To the editor: We have in our diverse, healthy, Notch Reservoir forest the best possible intact, resilient, tested and fully functional water filtration and runoff slowing system to keep our drinking water clean and healthy.
I believe that every single act of the proposed heavy logging and aggressive forest management by Mass Audubon currently being contemplated would erode our intact system and its capacity to slowly and continuously deliver purified water to the reservoir.
The logging plans note that they will observe the unenforceable and nonregulatory “best management logging practices.” They aim to limit, if possible, the extremes of inevitable logging damage but not to improve the water quality or that of the forest’s unique capacity to purify water.
Logging will not, and cannot in any manner, better the near perfect functioning natural water management system. That damage and diminishment is a given, on a property where the dam is already deficient for managing anticipated storm events. On a property with shallow, often wet soils, and with steep to excessively steep slopes, the logging plans only aggravate this risk.

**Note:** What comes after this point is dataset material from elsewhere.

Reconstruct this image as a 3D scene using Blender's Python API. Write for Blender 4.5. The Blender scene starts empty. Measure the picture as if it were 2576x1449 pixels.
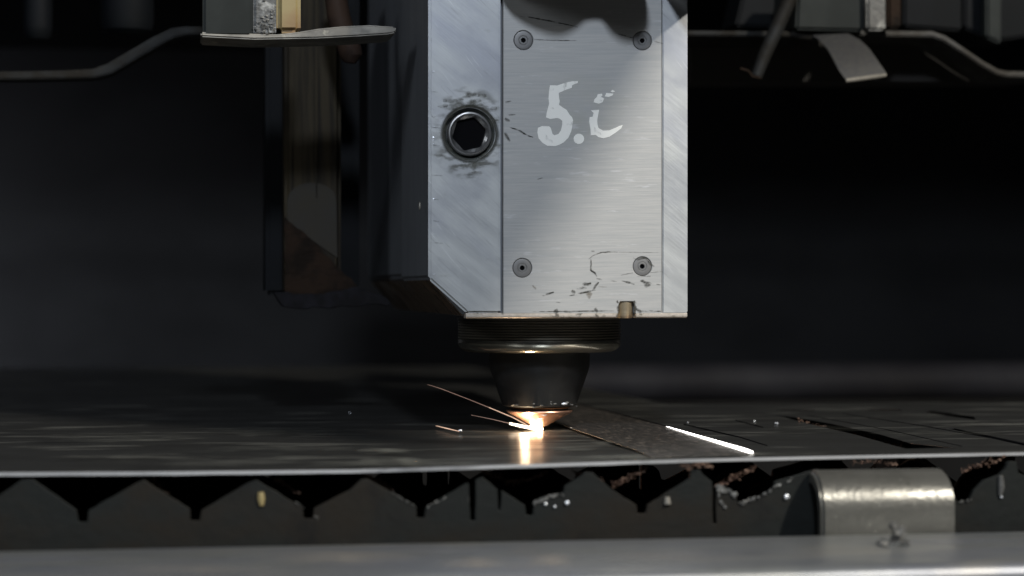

We must remember that forest-managed slow release ensures both perpetual water in the reservoir, as with this summer’s extended dry period, and less damage to the dam in extreme storm events.
This near perfectly functioning forest will not be more diverse, carbon storage will be enormously reduced in the near term, thus negatively impacting the climate. I believe the cherished and nationally acknowledged aesthetics of the forest and Bellows Pipe Trail will be gravely maimed. The city will not receive any renumeration but, in my opinion, inherit a considerable debt as well as increased encroachment of invasive species, road repair necessity and premature Reservoir dredging. The risk is enormous and the reward only riding away on logging trucks to Quebec and out to corporate pockets.
We can legitimately ask: What is the opportunity cost of doing nothing, except repairing the dam and perhaps dredging the reservoir and thinking about this in a true public forum? The evident answer is there is no opportunity cost risk, since this plan is discretionary and untouched natural water protecting forest future is already assured, if left intact. The wise mind sees Notch Reservoir as a forever wild forest permanently protected from opportunistic commercial logging interests and their nonprofit associates such as Mass Audubon, The Woodlands Partnership and the New England Forestry Foundation.